Meanwhile the Swiss economy is headed in a completely different direction. The UBS Consumption Indicator rebounded strongly in June, to the highest level in four months.
British Pound falls as UK consumers cut back
The deterioration in the UK economy is intensifying.
According to the Confederation of British Industry, retail sales dropped to the lowest level in 25 years last month as higher gasoline prices, job losses and falling house prices prompted Britons to cut their discretionary spending.
As a big contributor to GDP, the latest survey of the retail sector points to the potential of a sharp deterioration or negative GDP growth in the coming quarters.
Consumer credit, mortgage approvals and net lending on dwellings have also fallen, reflecting the tough conditions in the UK housing market.
Yesterday, Hometrack announced that house prices dropped by the most in seven years last month.
The GfK consumer confidence survey is due for release tomorrow evening. The drop in retail sales suggests that consumer spending will take a big hit as well, dragging the British pound lower.
More bad news out of Australia and New Zealand
The Australian, New Zealand and Canadian dollars all fell under the weight of broad dollar strength and lower commodity prices.
However, news out of Australia and New Zealand has also weighed on the currencies.
Leading indicators in Australia dropped 0.1% in May, reflecting a gradual slowdown in the Australian economy.
The big news however was from New Zealand, where a finance company has suspended withdrawals and new investments.
They are not first to do so, Canterbury Mortgage Trust, New Zealand's second largest mortgage fund announced similar measures last week.

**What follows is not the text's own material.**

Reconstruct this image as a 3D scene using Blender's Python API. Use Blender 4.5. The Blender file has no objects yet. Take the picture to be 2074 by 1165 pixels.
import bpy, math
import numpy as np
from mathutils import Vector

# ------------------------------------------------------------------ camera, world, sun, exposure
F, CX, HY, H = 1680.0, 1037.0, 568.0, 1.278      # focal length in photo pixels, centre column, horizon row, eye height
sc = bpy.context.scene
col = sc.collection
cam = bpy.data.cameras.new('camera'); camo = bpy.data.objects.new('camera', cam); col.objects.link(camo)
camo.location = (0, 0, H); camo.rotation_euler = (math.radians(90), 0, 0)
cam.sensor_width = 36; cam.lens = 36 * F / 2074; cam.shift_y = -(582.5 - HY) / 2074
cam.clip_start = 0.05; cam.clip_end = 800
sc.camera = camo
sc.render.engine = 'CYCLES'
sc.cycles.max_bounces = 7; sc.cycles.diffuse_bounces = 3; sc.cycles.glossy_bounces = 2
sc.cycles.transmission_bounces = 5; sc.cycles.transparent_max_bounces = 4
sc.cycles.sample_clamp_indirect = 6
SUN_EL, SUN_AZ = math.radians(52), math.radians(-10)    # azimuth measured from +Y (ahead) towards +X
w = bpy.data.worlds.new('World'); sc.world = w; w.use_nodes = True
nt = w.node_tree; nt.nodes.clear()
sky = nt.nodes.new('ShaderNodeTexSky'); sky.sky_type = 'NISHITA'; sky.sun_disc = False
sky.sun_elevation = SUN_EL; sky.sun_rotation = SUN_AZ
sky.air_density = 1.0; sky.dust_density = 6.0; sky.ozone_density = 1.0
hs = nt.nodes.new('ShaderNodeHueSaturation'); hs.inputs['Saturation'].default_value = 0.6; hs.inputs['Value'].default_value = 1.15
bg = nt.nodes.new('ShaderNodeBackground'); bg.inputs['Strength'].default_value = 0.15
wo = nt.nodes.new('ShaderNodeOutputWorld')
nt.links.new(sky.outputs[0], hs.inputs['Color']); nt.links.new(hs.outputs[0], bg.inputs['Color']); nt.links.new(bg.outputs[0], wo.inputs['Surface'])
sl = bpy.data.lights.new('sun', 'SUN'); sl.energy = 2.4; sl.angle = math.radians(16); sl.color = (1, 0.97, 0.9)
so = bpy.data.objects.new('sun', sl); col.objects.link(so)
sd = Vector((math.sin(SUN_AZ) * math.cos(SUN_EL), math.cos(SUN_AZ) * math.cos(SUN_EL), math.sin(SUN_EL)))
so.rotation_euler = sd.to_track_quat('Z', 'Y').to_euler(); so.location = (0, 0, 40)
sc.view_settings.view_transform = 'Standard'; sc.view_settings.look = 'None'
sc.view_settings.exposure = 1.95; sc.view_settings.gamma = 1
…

Looking ahead, we continue to expect the New Zealand economy to deteriorate.
Canada has industrial product and raw material due for release tomorrow - inflation should remain hot.
USD/JPY hits one month high
The US dollar hit a one month high against the Japanese Yen on an intraday basis.
Despite the 266 point rally in the Dow Jones Industrial Average, which completely erased the prior day's drop, the only Yen crosses to follow suit were USD/JPY and CAD/JPY.
Japanese economic data was mixed with the jobless rate rising, but household spending beating expectations.
Despite the improvement, Japanese retail sales are still negative, reflecting the problems in the overall economy.
Labour cash earnings are due for release this evening, but as usual, Japanese data should only have a limited impact on the Yen.